It cannot be determined with exactness when Borrow relinquished the unequal struggle against adverse circumstances in London. He had met with sufficient discouragement to dishearten him from further effort. Perhaps his greatest misfortune was his disinclination to make friends with anybody save vagabonds. He could attract and earn the friendship of an apple-woman, thimble-riggers, tramps, thieves, gypsies, in short with any vagrant he chose to speak to; but his hatred of gentility was a great and grave obstacle in the way of his material advancement. His brother John seemed to recognise this; for in 1831 he wrote, “I am convinced that your want of success in life is more owing to your being unlike other people than to any other cause.”
It would appear that, finding nothing to do in London, Borrow once more became a wanderer. He was in London in March; but on 27th, 28th, and 29th July 1830 he was unquestionably in Paris. Writing about the Revolution of La Granja (August 1836) and of the energy, courage and activity of the war correspondents, he says:
“I saw them [the war correspondents] during the three days at Paris, mingled with canaille and gamins behind the barriers, whilst the mitraille was flying in all directions, and the desperate cuirassiers were dashing their fierce horses against these seemingly feeble bulwarks. There stood they, dotting down their observations in their pocket-books as unconcernedly as if reporting the proceedings of a reform meeting in Covent Garden or Finsbury Square.” [88a]
This can have reference only to the “Three Glorious Days” of Revolution, 27th to 29th July 1830, during which Charles X. lost, and Louis-Philippe gained, a throne. He returned to Norwich sometime during the autumn of 1830. [88b] In November he was entering upon his epistolary duel with the Army Pay Office in connection with John’s half-pay as a lieutenant in the West Norfolk Militia.
In 1826 John had gone to Mexico, then looked upon as a land of promise for young Englishmen, who might expect to find fortunes in its silver mines. Allday, brother of Roger Kerrison, was there, and John Borrow determined to join him. Obtaining a year’s leave of absence from his colonel, together with permission to apply for an extension, he entered the service of the Real del Monte Company, receiving a salary of three hundred pounds a year. He arranged that his mother should have his half-pay, and it was in connection with this that George entered upon a correspondence with the Army Pay Office that was to extend over a period of fifteen months.
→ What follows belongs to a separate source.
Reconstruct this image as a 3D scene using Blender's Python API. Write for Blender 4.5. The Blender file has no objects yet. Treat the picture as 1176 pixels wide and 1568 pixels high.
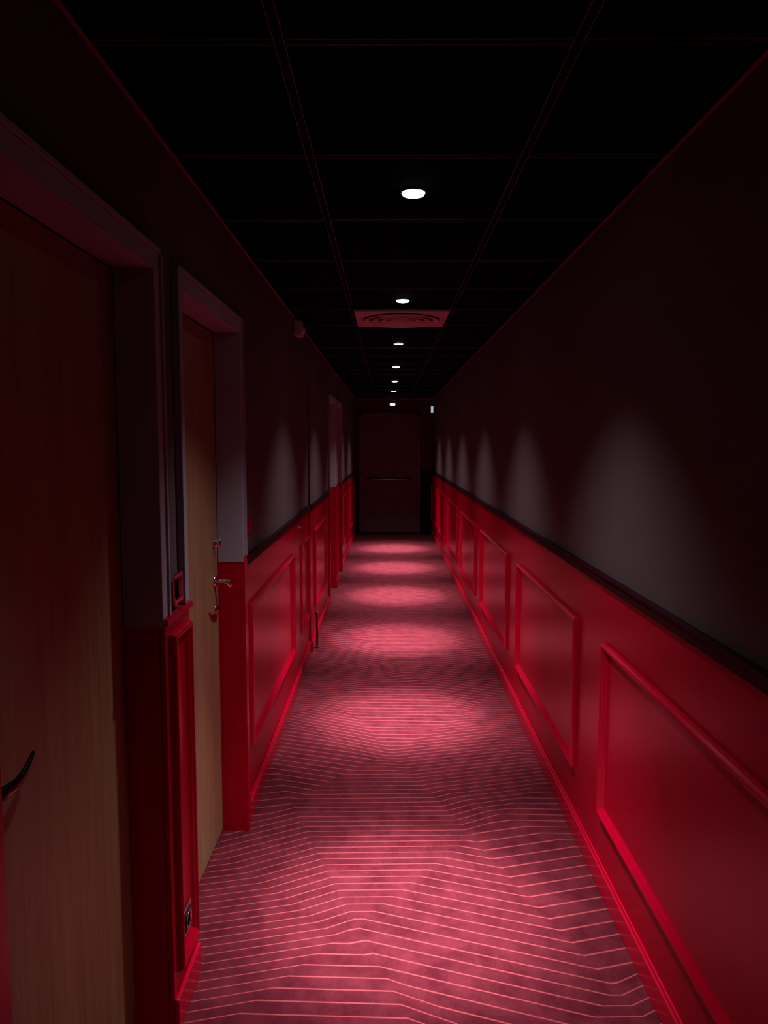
import bpy, bmesh, math, random
from mathutils import Vector, Matrix
random.seed(4)
scene = bpy.context.scene
scene.view_settings.view_transform = 'Standard'
scene.view_settings.look = 'None'

# ------------------------------------------------ parameters (metres)
XL, XR = -0.60, 0.775
H = 2.41
Y0, Y1 = -2.6, 13.5
ZR = 1.135           # wainscot height
LEAF = -0.69
DOORS = [(1.08, 1.91), (2.16, 2.99), (7.45, 8.28), (8.52, 9.35)]
DTOP = 2.05
JIB = (4.98, 5.68)

# ------------------------------------------------ materials
def new_mat(name):
    m = bpy.data.materials.new(name); m.use_nodes = True
    nt = m.node_tree
    return m, nt, nt.nodes['Principled BSDF']

def paint(name, col, rough=0.5, spec=0.5, metal=0.0, var=0.12, bump=0.05, bscale=180):
    m, nt, b = new_mat(name)
    N, L = nt.nodes, nt.links
    tc = N.new('ShaderNodeTexCoord')
    n = N.new('ShaderNodeTexNoise'); n.inputs['Scale'].default_value = 7; n.inputs['Detail'].default_value = 5
    L.new(tc.outputs['Object'], n.inputs['Vector'])
    r = N.new('ShaderNodeValToRGB')
    r.color_ramp.elements[0].position = .3; r.color_ramp.elements[1].position = .7
    r.color_ramp.elements[0].color = (*[c*(1-var) for c in col], 1)
    r.color_ramp.elements[1].color = (*[min(1, c*(1+var)) for c in col], 1)
    L.new(n.outputs['Fac'], r.inputs['Fac']); L.new(r.outputs['Color'], b.inputs['Base Color'])
    b.inputs['Roughness'].default_value = rough
    b.inputs['Specular IOR Level'].default_value = spec
    b.inputs['Metallic'].default_value = metal
    if bump:
        n2 = N.new('ShaderNodeTexNoise'); n2.inputs['Scale'].default_value = bscale; n2.inputs['Detail'].default_value = 3
        L.new(tc.outputs['Object'], n2.inputs['Vector'])
        bp = N.new('ShaderNodeBump'); bp.inputs['Strength'].default_value = bump; bp.inputs['Distance'].default_value = .002
        L.new(n2.outputs['Fac'], bp.inputs['Height']); L.new(bp.outputs['Normal'], b.inputs['Normal'])
    return m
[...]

Originally John had arranged for the amounts to be remitted to Mexico, and he sent them back again to his mother. This involved heavy losses in connection with the bills of exchange, and wishing to avoid this tax, John sent to his brother an official copy of a Mexican Power of Attorney, which George strove to persuade the Army Pay Office was the original.
Tact was unfortunately not one of George Borrow’s acquirements at this period, and in this correspondence he adopted an attitude that must have seriously prejudiced his case. “I am a solicitor myself, Sir,” he states, and proceeds to threaten to bring the matter before Parliament. He writes to the Solicitor of the Treasury “as a member of the same honourable profession to which I was myself bred up,” and demands whether he has not law, etc., on his side. The outcome of the correspondence was that the disembodied allowance was refused on the plea “that Lieutenant Borrow having been absent without Leave from the Training of the West Norfolk Militia has, under the provisions of the 12th Section of the Militia Pay and Clothing Act, forfeited his Allowance.” In consequence, payment was made only for the amount due from 25th June 1829 to 24th December 1830. The whole tone of Borrow’s letters was unfortunate for the cause he pleaded. He wrote to the Secretary of State for War as he might have written to the little Welsh bookseller with “the small heart.” He was indignant at what he conceived to be an injustice, and was unable to dissemble his anger.
George had thought of joining his brother, but had not received any very marked encouragement to do so. John despised Mexican methods. On one occasion he writes apropos of George’s suggestion of the army, “If you can raise the pewter, come out here rather than that, and rob.” One sage thing at least John is to be credited with, when he wrote to his brother, “Do not enter the army; it is a bad spec.” It would have been for George Borrow.
Among the papers left at Borrow’s death was a fragment of a political article in dispraise of the Radicals. The editorial “We” suggests that Borrow might possibly have been engaged in political journalism. The statement made by him that he “frequently spoke up for Wellington” [90] may or may not have had reference to contributions to the press. The fragment itself proves nothing. Many would-be journalists write “leaders” that never see the case-room.
It is useless to speculate further regarding the period that Borrow himself elected to veil from the eyes, not only of his contemporaries, but those of another generation. Men who have overcome adverse conditions and achieved fame are not as a rule averse from publishing, or at least allowing to be known, the difficulties that they had to contend with. Borrow was in no sense of the word an ordinary man. He unquestionably suffered acutely during the years of failure, when it seemed likely that his life was to be wasted, barren of anything else save the acquirement of a score or more languages; keys that could open literary storehouses that nobody wanted to explore, to the very existence of which, in fact, the public was frigidly indifferent.